Wie wollen wir in Zukunft leben? Diese Frage inspirierte 50 Zürcher Wohnbaugenossenschaften und führte zur Gründung der Baugenossenschaft Mehr als wohnen. Das Hunziker-Areal in Zürich-Nord – auf dem ehemaligen Areal der Betonfabrik Hunziker – bietet in 13 Gebäuden Wohnraum für die unterschiedlichen Bedürfnisse und Lebenskonzepte von Singles, Paaren, Familien und Wohngemeinschaften. Das Wohnprojekt wurde jüngst mit dem World Habitat Award 2016/17 ausgezeichnet als eines der grössten und ehrgeizigsten Genossenschaftsprojekte in Europa. Auch nachhaltige Nahversorgung ist hier ein Thema. Das Gemüse kommt aus der eigenen Genossenschaft. Seit April 2016 versorgt Meh als Gmües Zürich-Nord mit saisonalem und ökologisch produziertem Gemüse. Mit diesem Projekt möchte man die Wertschätzung von Lebensmitteln erhöhen und nebenbei Food-Waste verringern. Matthias Probst arbeitet mit in der Betriebsgruppe.

Auf dem Areal befinden sich ein Yoga- und Tanzstudio, eine Kinderkleiderbörse, ein Nähatelier, eine Bäckerei sowie Restaurants. «Ein Quartier ist nur dann lebendig, wenn es auch Gewerbe gibt», ist Matthias Probst überzeugt.
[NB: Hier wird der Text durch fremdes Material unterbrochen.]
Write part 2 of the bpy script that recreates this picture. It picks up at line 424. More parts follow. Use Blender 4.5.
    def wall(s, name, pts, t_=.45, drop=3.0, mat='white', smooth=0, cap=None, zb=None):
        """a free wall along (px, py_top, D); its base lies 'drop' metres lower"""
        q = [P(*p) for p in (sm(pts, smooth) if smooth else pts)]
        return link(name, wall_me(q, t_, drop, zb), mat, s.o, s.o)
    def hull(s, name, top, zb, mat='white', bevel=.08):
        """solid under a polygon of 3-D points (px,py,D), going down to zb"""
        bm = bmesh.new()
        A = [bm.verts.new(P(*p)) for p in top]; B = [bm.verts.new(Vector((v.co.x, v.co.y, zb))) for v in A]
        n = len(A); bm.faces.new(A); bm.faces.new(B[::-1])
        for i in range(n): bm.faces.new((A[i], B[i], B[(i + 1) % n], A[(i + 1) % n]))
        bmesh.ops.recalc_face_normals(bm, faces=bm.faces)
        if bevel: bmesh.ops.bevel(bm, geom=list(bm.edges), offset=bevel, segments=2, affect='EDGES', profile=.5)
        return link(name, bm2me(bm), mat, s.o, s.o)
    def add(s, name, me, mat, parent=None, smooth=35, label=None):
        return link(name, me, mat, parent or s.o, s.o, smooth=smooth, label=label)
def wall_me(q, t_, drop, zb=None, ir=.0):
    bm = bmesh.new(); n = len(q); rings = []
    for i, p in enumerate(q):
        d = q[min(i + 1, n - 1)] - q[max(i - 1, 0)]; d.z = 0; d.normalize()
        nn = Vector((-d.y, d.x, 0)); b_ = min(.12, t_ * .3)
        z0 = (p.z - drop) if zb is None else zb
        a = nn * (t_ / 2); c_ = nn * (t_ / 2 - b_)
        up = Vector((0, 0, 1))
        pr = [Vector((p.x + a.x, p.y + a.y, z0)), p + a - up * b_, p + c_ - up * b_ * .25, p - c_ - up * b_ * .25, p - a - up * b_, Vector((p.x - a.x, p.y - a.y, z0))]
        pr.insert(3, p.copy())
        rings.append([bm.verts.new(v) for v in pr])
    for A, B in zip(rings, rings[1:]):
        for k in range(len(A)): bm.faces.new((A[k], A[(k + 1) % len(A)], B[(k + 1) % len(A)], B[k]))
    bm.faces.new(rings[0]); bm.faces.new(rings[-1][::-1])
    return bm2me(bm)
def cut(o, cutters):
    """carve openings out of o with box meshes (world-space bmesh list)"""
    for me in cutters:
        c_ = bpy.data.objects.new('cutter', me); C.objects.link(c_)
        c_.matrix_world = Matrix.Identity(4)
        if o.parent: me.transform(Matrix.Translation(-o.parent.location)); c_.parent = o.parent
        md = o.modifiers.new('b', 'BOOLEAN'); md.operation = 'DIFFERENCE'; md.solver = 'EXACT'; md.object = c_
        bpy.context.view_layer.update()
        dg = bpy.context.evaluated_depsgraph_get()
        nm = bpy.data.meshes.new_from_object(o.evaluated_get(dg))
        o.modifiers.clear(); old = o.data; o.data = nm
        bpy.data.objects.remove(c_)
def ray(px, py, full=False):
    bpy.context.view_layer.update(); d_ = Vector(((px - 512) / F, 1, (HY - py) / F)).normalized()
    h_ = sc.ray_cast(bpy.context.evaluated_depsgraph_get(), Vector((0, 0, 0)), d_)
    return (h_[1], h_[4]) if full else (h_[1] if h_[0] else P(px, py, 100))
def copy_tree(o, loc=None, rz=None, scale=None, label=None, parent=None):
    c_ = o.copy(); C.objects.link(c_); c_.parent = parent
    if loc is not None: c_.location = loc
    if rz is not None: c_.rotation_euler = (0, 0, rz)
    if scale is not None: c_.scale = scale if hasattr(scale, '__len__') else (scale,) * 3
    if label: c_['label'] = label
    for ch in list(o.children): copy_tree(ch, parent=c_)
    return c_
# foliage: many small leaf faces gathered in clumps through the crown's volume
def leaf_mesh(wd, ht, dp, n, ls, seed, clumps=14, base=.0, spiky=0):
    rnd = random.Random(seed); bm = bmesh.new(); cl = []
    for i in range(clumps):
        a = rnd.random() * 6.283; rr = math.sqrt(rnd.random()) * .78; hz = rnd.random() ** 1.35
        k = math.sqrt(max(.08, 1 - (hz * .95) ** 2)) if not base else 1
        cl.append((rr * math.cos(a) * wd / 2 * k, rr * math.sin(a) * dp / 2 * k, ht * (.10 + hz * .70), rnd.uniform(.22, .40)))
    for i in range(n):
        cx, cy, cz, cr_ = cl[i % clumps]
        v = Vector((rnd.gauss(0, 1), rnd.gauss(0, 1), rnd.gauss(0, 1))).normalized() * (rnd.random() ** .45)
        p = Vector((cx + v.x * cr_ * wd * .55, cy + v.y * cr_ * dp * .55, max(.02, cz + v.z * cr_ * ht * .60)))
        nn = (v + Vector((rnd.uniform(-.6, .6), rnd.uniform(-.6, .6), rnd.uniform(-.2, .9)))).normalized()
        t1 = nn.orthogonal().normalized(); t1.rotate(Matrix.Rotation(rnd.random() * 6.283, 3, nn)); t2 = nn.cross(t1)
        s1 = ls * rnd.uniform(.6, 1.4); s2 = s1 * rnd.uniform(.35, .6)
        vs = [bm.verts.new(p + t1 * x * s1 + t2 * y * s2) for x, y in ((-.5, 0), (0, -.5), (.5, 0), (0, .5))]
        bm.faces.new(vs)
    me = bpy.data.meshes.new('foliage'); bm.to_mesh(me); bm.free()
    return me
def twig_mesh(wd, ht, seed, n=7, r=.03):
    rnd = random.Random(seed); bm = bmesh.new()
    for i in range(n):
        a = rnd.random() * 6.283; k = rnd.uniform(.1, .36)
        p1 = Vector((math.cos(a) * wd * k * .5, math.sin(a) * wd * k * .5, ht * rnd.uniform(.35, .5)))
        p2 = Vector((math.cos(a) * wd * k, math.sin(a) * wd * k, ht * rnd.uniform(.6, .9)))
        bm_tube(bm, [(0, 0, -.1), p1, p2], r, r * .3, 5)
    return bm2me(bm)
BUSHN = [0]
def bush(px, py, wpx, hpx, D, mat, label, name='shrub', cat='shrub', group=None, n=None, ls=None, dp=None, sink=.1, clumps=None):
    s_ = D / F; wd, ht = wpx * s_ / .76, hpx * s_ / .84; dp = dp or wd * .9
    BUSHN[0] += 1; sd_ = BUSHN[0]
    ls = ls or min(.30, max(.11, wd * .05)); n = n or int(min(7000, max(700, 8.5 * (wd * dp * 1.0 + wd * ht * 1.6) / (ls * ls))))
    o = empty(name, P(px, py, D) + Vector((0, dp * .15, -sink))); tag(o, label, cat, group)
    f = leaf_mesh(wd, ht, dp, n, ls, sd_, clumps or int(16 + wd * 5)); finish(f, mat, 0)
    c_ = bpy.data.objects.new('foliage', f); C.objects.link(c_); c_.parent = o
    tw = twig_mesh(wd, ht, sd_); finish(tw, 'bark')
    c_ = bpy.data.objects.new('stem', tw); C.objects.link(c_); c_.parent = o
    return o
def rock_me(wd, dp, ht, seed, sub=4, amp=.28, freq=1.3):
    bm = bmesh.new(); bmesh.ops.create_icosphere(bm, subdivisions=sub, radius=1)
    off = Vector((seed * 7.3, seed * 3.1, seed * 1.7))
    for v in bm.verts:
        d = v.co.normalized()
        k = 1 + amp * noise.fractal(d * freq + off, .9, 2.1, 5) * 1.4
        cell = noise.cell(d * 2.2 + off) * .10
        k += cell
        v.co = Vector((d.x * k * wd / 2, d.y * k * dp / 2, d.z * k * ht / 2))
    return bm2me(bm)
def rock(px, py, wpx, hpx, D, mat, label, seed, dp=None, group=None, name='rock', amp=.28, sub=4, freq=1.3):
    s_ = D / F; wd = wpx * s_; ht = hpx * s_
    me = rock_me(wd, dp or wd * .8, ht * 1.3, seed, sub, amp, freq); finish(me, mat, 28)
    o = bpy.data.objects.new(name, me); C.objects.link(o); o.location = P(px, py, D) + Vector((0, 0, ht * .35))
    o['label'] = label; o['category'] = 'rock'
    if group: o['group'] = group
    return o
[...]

Anonyme Grossstadt statt Gemeinschaft? Nicht im Hunziker-Areal. Das Miteinander wird hier aktiv gefördert. «Es bedarf einer gewissen Toleranz, wenn man so leben will», sagt der 34-Jährige. Er ist jedoch überzeugt, dass dieses Wohnkonzept funktioniert, auch in Zukunft. «Die Leute sehnen sich nach Gemeinschaft, viele sind es bloss nicht gewohnt.»